Sleepout Awakens City To Homelessness

February 17, 2018


By Louis Pin, St. Thomas Times-Journal


Rowan Miller slept outside Boston Pizza Thursday night, one of nine people raising awareness for homelessness in St. Thomas.

A few years ago she didn’t have a choice.

Miller, a St. Thomas native, was homeless for months after high school. She stayed where she could, often with friends as far away as Fort Erie. Miller permanently returned to St. Thomas only with help from the YWCA, who gave her a place to rebound.

“I ended up living in the YWCA residence for almost a year,” Miller said.

“So this hit really close to home.”

It was the second year for the Sleepless in our City fundraiser, organized by the local United Way. It asked notable people in the community to sleep outside in their cars Thursday night to Friday morning, raising funds and awareness at the same time.

Last year, they drew two participants. This year, they had nine, including local MP Karen Vecchio.

“Bringing the conversation up as we have in the last 24 hours has been phenomenal,” Vecchio said.

“People don’t realize what’s happening in our own backyards. Homelessness is a really big issue.”

That’s no different in St. Thomas than anywhere else. The YWCA estimates some 100 city youths are homeless on any given night, often staying in temporary residences and struggling to find steady employment.

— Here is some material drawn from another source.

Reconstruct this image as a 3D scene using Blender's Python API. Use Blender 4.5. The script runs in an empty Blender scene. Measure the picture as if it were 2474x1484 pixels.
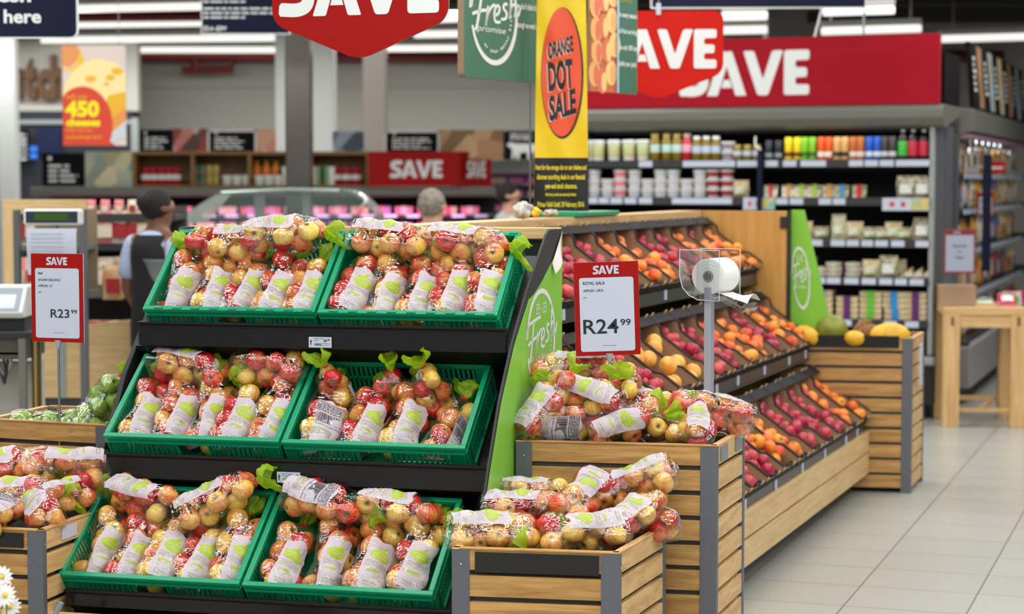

“There were times I had to find a friend’s house to stay at,” Miller said. “There wasn’t really the option to go back (home).”

United Way is in the middle of its annual campaign, which wraps up at the end of March. It raised roughly $7,500 from the Sleepless in our City event before Thursday night. The agency’s Barbara Patterson said other donations came in overnight.

“Our annual campaign is underway still. It’s going really well,” she said.

“Still working away at it.”

Among the overnight sleepers were Sean Dyke, chair of this year’s United Way campaign; Mike Kerkvliet, with the Small Business Enterprise Centre; and four students (or recent students) of Fanshawe College.

Miller and her friend, Carly Kocins, were part of the Fanshawe contingent. They were introduced to each other through the YWCA and eventually moved in together, into a more stable renting situation.

“It was through (the YWCA) that I was able to get back onto my feet,” Miller said. “Get back into the working world, go to school.

“If it wasn’t for the YWCA, I’d still be on the streets.”